Читать «Крым, 1920» онлайн - страница 37

Яков Александрович Слащов-Крымский

Оказалось, что Врангель через агентурную разведку узнал, что красные предполагают нанести удар на Перекоп 30 апреля, и с целью расстроить их план направил Дроздовскую дивизию в Хорлы, чтобы она вышла во фланг атакующим Перекоп красным. Мой же корпус по плану обороны Перекопа не удерживал и старался заманить красных под удар из перешейка с трактиром или даже под Юшунь. На этот же раз благодаря десанту у Хорлы красные были отбиты даже перекопским охранением, но для помощи дроздовцам силы на Перекопском перешейке не было, и они должны были пробиваться почти исключительно своими силами.

Была ли это небрежность Ставки, или в этом сказывалось полное неумение Врангеля управлять частями на широком фронте, сказать не берусь, но, судя по последующим боям, вернее последнее предположение.

Во всяком случае, прорыв красных в Крым был отбит, но с значительно большими потерями, чем это было необходимо.

Таким образом, апрельские попытки красных прорваться в Крым успехом не увенчались. 2-й корпус, кроме этого, занял Чонгарский полуостров и выдвинул охранение на Сальковский перешеек. [82]

Глава XV. Период до наступления Врангеля в северной Таврии

Наступило затишье; массы надеялись на мир. Врангель усиленно скрывал все перипетии этого вопроса, не отвечая даже на прямо поставленные вопросы. Наконец, стало известно, что англичане с красными не договорились и предлагают Врангелю предпринять самостоятельные шаги. Французы указывали на безнадежность этого предприятия; они дали понять Врангелю, что ему надо сначала показать силу своей армии и тогда красные пойдут на уступки. В этом духе Врангель и вел пропаганду не только среди солдат, но и среди лиц высшего комсостава, по крайней мере мне, командиру корпуса, ничего большего о закулисной игре известно не было. Выставлялось, что красные сбросят нас в море, а за границей нас никто не примет, если мы не будем бороться; если же мы захватим Северную Таврию, то Украина и Дон готовы восстать, и т.п. Конечно, все уснащалось невероятными рассказами о зверствах большевиков и восстаниях во всех концах России. Создавалась картина, [83] что бороться нужно если не ради идеи, то во имя безвыходного положения, во имя спасения от зверств, ожидавших побежденного.

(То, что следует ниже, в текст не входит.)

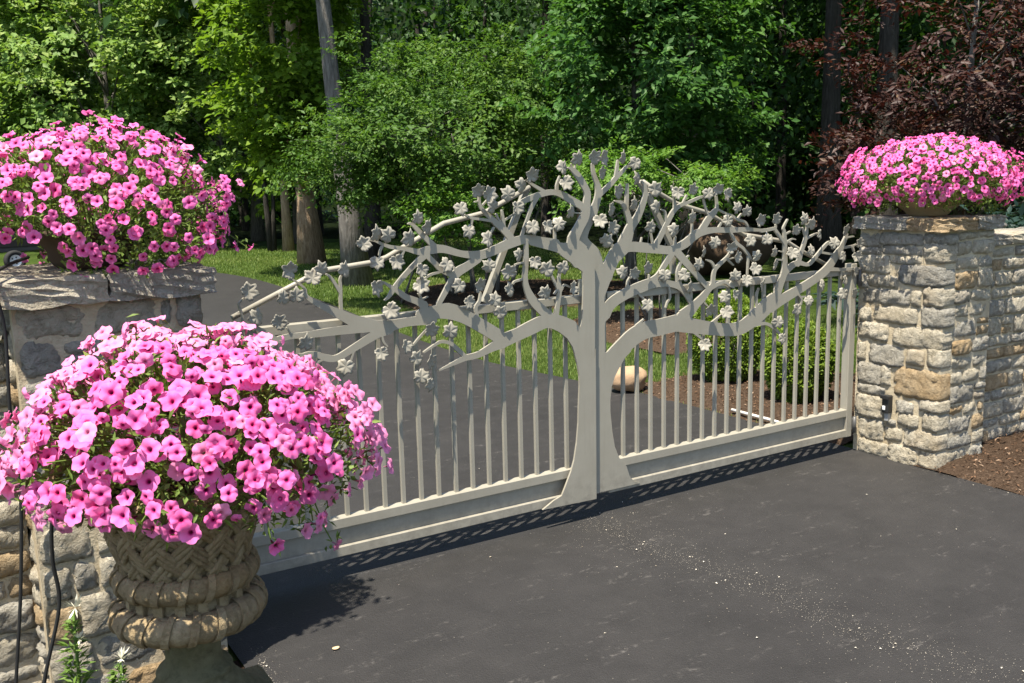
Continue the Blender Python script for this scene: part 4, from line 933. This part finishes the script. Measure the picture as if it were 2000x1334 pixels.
# ------------------------------------------------------------------ trees and shrubs
def crown_leaves(g, c, rad, nclump, per, ll, lw, cr, seed, droop=0.25, lo=-1.0, flat=0.38, hollow=0.45, tb=(2, 2.2), sprays=None):
    """clumps of leaves spread through an uneven ellipsoid; returns leaf arrays and clump centres"""
    c = np.array(c, float); rad = np.array(rad, float)
    u = unit(g.normal(size=(nclump*3, 3))); u = u[u[:, 2] > lo]
    f = 1 + 0.30*vnoise(u, 2.4, seed) + 0.20*vnoise(u, 5.0, seed+1)
    R = g.uniform(hollow, 1, len(u))**0.6; R = np.where(g.random(len(u)) < 0.10, R*g.uniform(1.05, 1.3, len(u)), R)
    hole = vnoise(u*R[:, None], 4.5, seed+2) < -0.42
    u = u[~hole][:nclump]; R = R[~hole][:nclump]; f = np.clip(f[~hole][:nclump], 0.62, 1.4)
    cc = c + u*rad*(R*f)[:, None]
    m = len(cc); n = m*per; k = np.repeat(np.arange(m), per); sz = g.uniform(0.55, 1.5, m)
    # each clump is a spray of leaves along a twig that grows outwards and a little up, tip drooping
    tw = unit(unit(u*[1, 1, 0.3])*0.8 + g.normal(0, 0.45, (m, 3)) + [0, 0, 0.18]); sdv = unit(np.cross(tw, [0, 0, 1.0])); upv = np.cross(sdv, tw)
    a = g.uniform(-1, 1, n)*1.5*cr*sz[k]; w_ = g.normal(0, 0.5, n)*cr*sz[k]*(1.15-0.45*np.abs(a)/(1.5*cr*sz[k])); h_ = g.normal(0, flat*0.55, n)*cr*sz[k]
    p = cc[k] + tw[k]*a[:, None] + sdv[k]*w_[:, None] + upv[k]*h_[:, None]; p[:, 2] -= 0.16*(np.maximum(a, 0)**2)/(cr+1e-6) + 0.10*np.abs(w_)
    d = unit(tw[k]*0.6 + sdv[k]*np.sign(w_)[:, None]*0.7 + g.normal(0, 0.4, (n, 3)) - [0, 0, droop])
    nr = unit(np.array([0, 0, 0.65]) + u[k]*0.45 + SUNV*0.45 + g.normal(0, 0.42, (n, 3)))
    tint = np.clip(g.beta(*tb, n)*0.7 + 0.35*np.repeat(g.random(m), per) - 0.03, 0, 1)
    s = g.uniform(0.45, 1.45, n)
    return leaf_arrays(p, d, nr, ll*s, lw*s*g.uniform(0.8, 1.2, n), tint, fold=0.14), cc
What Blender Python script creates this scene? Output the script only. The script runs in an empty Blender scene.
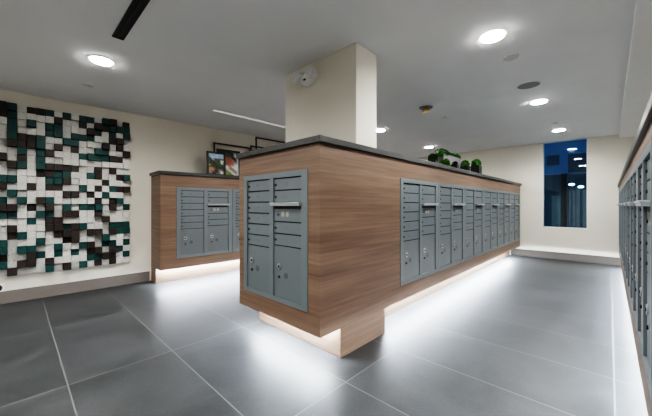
import bpy, bmesh, math, random
from mathutils import Vector, Matrix
random.seed(7)
scene = bpy.context.scene
COL = scene.collection
PI = math.pi

# ------------------------------------------------------------------ materials
def new_mat(name):
    m = bpy.data.materials.new(name); m.use_nodes = True
    nt = m.node_tree
    return m, nt, nt.nodes, nt.links, nt.nodes['Principled BSDF']

def plain(name, col, rough=.5, metal=0.0, noise=.06, scale=25, emit=None, strength=0, bump=0.0):
    m, nt, N, L, b = new_mat(name)
    b.inputs['Roughness'].default_value = rough
    b.inputs['Metallic'].default_value = metal
    tc = N.new('ShaderNodeTexCoord')
    nz = N.new('ShaderNodeTexNoise'); nz.inputs['Scale'].default_value = scale; nz.inputs['Detail'].default_value = 4
    L.new(tc.outputs['Object'], nz.inputs['Vector'])
    cr = N.new('ShaderNodeValToRGB')
    lo = [c*(1-noise) for c in col]; hi = [min(1, c*(1+noise)) for c in col]
    cr.color_ramp.elements[0].position = .3; cr.color_ramp.elements[0].color = (*lo, 1)
    cr.color_ramp.elements[1].position = .7; cr.color_ramp.elements[1].color = (*hi, 1)
    L.new(nz.outputs['Fac'], cr.inputs['Fac']); L.new(cr.outputs['Color'], b.inputs['Base Color'])
    if bump:
        bp = N.new('ShaderNodeBump'); bp.inputs['Strength'].default_value = bump; bp.inputs['Distance'].default_value = .01
        L.new(nz.outputs['Fac'], bp.inputs['Height']); L.new(bp.outputs['Normal'], b.inputs['Normal'])
    if emit:
        b.inputs['Emission Color'].default_value = (*emit, 1); b.inputs['Emission Strength'].default_value = strength
    return m

def math_node(N, L, op, a, b=None):
    n = N.new('ShaderNodeMath'); n.operation = op
    for i, v in enumerate((a, b)):
        if v is None: continue
        if isinstance(v, (int, float)): n.inputs[i].default_value = v
        else: L.new(v, n.inputs[i])
    return n.outputs[0]

def wood_mat(name):
    m, nt, N, L, b = new_mat(name)
    tc = N.new('ShaderNodeTexCoord'); sp = N.new('ShaderNodeSeparateXYZ'); L.new(tc.outputs['Object'], sp.inputs[0])
    h = math_node(N, L, 'ADD', sp.outputs['X'], sp.outputs['Y'])
    def nz(sh, sz, detail, off, dist=0.0):
        c = N.new('ShaderNodeCombineXYZ')
        L.new(math_node(N, L, 'MULTIPLY', h, sh), c.inputs[0])
        L.new(math_node(N, L, 'MULTIPLY', sp.outputs['Z'], sz), c.inputs[1])
        c.inputs[2].default_value = off
        n = N.new('ShaderNodeTexNoise'); n.inputs['Scale'].default_value = 1; n.inputs['Detail'].default_value = detail
        n.inputs['Distortion'].default_value = dist
        L.new(c.outputs[0], n.inputs['Vector']); return n.outputs['Fac']
    big = nz(.45, 9, 3, 1.0, .25)
    mid = nz(1.1, 42, 5, 4.0, .25)
    fine = nz(4, 190, 3, 9.0)
    mixv = math_node(N, L, 'ADD', math_node(N, L, 'MULTIPLY', big, .38), math_node(N, L, 'MULTIPLY', mid, .40))
    mixv = math_node(N, L, 'ADD', mixv, math_node(N, L, 'MULTIPLY', fine, .22))
    cr = N.new('ShaderNodeValToRGB')
    e = cr.color_ramp.elements
    e[0].position = .34; e[0].color = (*WOOD_D, 1)
    e[1].position = .66; e[1].color = (*WOOD_L, 1)
    k = cr.color_ramp.elements.new(.5); k.color = (*WOOD_M, 1)
    L.new(mixv, cr.inputs['Fac']); L.new(cr.outputs['Color'], b.inputs['Base Color'])
    b.inputs['Roughness'].default_value = .48
    bp = N.new('ShaderNodeBump'); bp.inputs['Strength'].default_value = .12; bp.inputs['Distance'].default_value = .004
    L.new(fine, bp.inputs['Height']); L.new(bp.outputs['Normal'], b.inputs['Normal'])
    return m
WOOD_D = (.108, .067, .047); WOOD_M = (.182, .121, .086); WOOD_L = (.252, .178, .131)

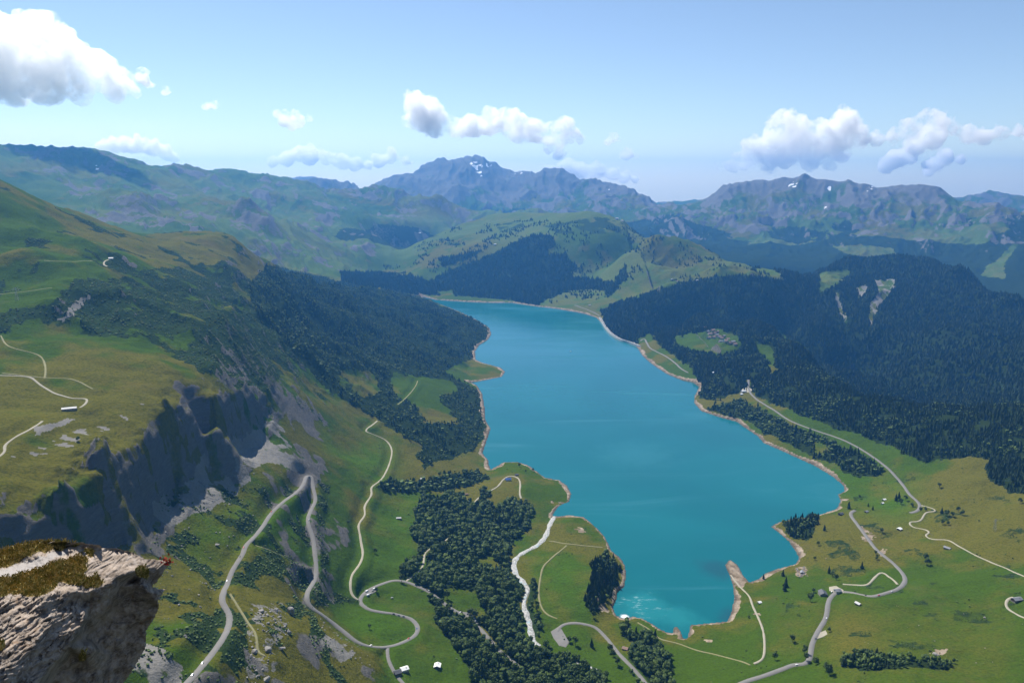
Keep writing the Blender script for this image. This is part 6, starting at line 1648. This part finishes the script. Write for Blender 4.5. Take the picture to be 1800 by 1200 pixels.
# one long thin veil of white vapour along the whole horizon, denser on the left
m_ve = bpy.data.materials.new("veil_vapour"); m_ve.use_nodes = True
nt = m_ve.node_tree; nt.nodes.clear(); g = NG(nt)
out = g.n("ShaderNodeOutputMaterial"); v2 = g.n("ShaderNodeVolumeScatter"); v2.inputs["Color"].default_value = (1, 1, 1, 1); v2.inputs["Anisotropy"].default_value = 0.3
pz = g.n("ShaderNodeTexCoord"); sx = g.n("ShaderNodeSeparateXYZ"); g.link(pz.outputs["Object"], sx.inputs[0])
hgt = g.math('SUBTRACT', 1.0, g.ramp(g.math('ADD', sx.outputs["Z"], g.math('MULTIPLY', g.noise(0.00035, 4, 0.6, g.pos((0.5, 1, 2))), 1800)), 700, 3300))
lefty = g.math('ADD', 0.95, g.math('MULTIPLY', g.math('SUBTRACT', 1.0, g.ramp(sx.outputs["X"], -11500, -3500)), 2.6))
g.link(g.math('MULTIPLY', g.math('MULTIPLY', hgt, lefty), 0.00011), v2.inputs["Density"]); g.link(v2.outputs[0], out.inputs["Volume"])
bm = bmesh.new(); add_box(bm, (0, 19600, 1700), (34000, 3200, 3800)); o = bobj("veil_cloud", bm, m_ve)
tag(o, "thin white veil of vapour low along the whole horizon", "cloud", kind="stuff")

# ================================================================ HAZE
HZ = dict(d=4.9e-5, col=(0.12, 0.44, 1.0))
zmin, zmax = float(Z.min()) - 1.5, float(max(Z.max(), CAM_H)) + 40
hx, hy0, hy1 = 13200.0, -400.0, 17700.0
hv = [(-hx, hy0, zmin), (hx, hy0, zmin), (hx, hy1, zmin), (-hx, hy1, zmin), (-hx, hy0, zmax), (hx, hy0, zmax), (hx, hy1, zmax), (-hx, hy1, zmax)]
hf = [(0, 3, 2, 1), (4, 5, 6, 7), (0, 1, 5, 4), (1, 2, 6, 5), (2, 3, 7, 6), (3, 0, 4, 7)]
m_hz = bpy.data.materials.new("haze_air"); m_hz.use_nodes = True
nt = m_hz.node_tree; nt.nodes.clear()
out = nt.nodes.new("ShaderNodeOutputMaterial"); pv = nt.nodes.new("ShaderNodeVolumePrincipled")
pv.inputs["Color"].default_value = (*HZ["col"], 1); pv.inputs["Density"].default_value = HZ["d"]
pv.inputs["Absorption Color"].default_value = (0, 0, 0, 1)
pv.inputs["Anisotropy"].default_value = 0.46
nt.links.new(pv.outputs[0], out.inputs["Volume"])
print('ZMAX', zmax, zmin)
tag(mesh_obj("haze", hv, hf, m_hz), "thin blue air haze over the whole valley", "haze", kind="stuff")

Тогда я почти ни во что не верил. Если меня спросят, за что я боролся и каково было мое настроение, я чистосердечно отвечу, что не знаю. Это было время, когда я переходил от отчаяния к надеждам, когда неоднократно решал все бросить и уйти, но сейчас же приходили соратники и начинали говорить о малодушии, о том, что нельзя бросать армию в тяжелый момент, что это — предательство своих. Возникал также вопрос, куда же ехать и на что жить за границей, которая, конечно, от беглеца отвернется, а может быть, и вышлет.